Isn't one huge barrier to researching/writing the type of history that Knuth is calling for that most of the technical details he wants recorded and analyzed are proprietary and not something the individual or company that owns them wants publicly available? Or am I missing something about the timescale he is talking about?

He references "marvelous breakthroughs in techniques about how to render scenes and pack data and do things in parallel and coordinate thousands of online users" in the gaming industry, which, sure, but wouldn't e.g. Activision be pretty ticked off and be dialing their lawyers if someone wrote down and published their server load balancing techniques or whatever?
posted by Wretch729 at 7:31 PM on January 31, 2021


I don't understand his problem.

TBH I haven't checked for a half decade now, but sites like Gamasutra have (certainly used to have) deeply technical (and some humorous ones, too: "No Twinky!") articles by team leads and programmers about their games: postmortems on the development process, explanations (including the actual math/code used) of how Freelancer's volumetric dust clouds were done, pathfinding algorithms.
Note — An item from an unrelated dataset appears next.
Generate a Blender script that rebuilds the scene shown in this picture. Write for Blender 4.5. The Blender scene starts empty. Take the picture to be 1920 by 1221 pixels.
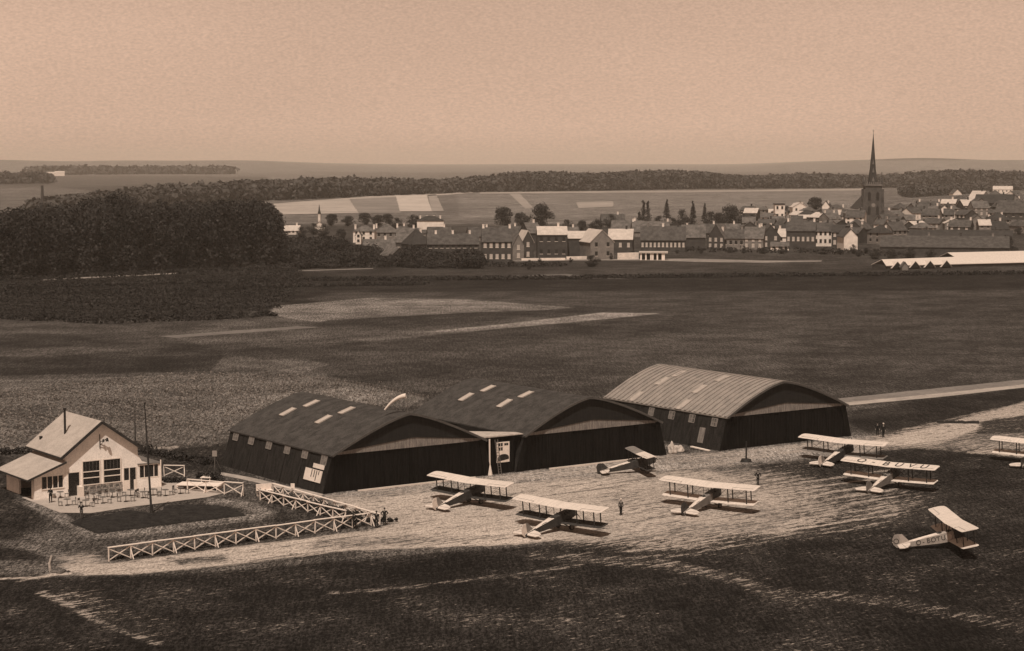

One utterly fascinating page I found somewhere (I think it was even posted here on the blue!) about the evolution of camera/movement in 2D platform games.

I have, somewhere in my digital caves, a complete archive of a now defunct forum which was all about early MMO's with the programmers of Everquest and Runescape discussing everything from server clustering to economies in MMO's.

Programmers LOVE to share. From Carmack's source code (and his use of the Fast inverse square root) to the code NVidia and Intel show off (to be used on their products, to be sure) to RSI/Star Citizen's explanations of their server/gfx/etc code.

To even StackOverflow where you can see how a platform develops over time by looking at answers over time on how to solve a problem.

Go to a conference, Knuth! Read some articles online! As far back as 'The C programming language', the Gang of Four, the GPU Gems books, GFX Blackbook, papers on neural nets/ML/etc ... it's all out there!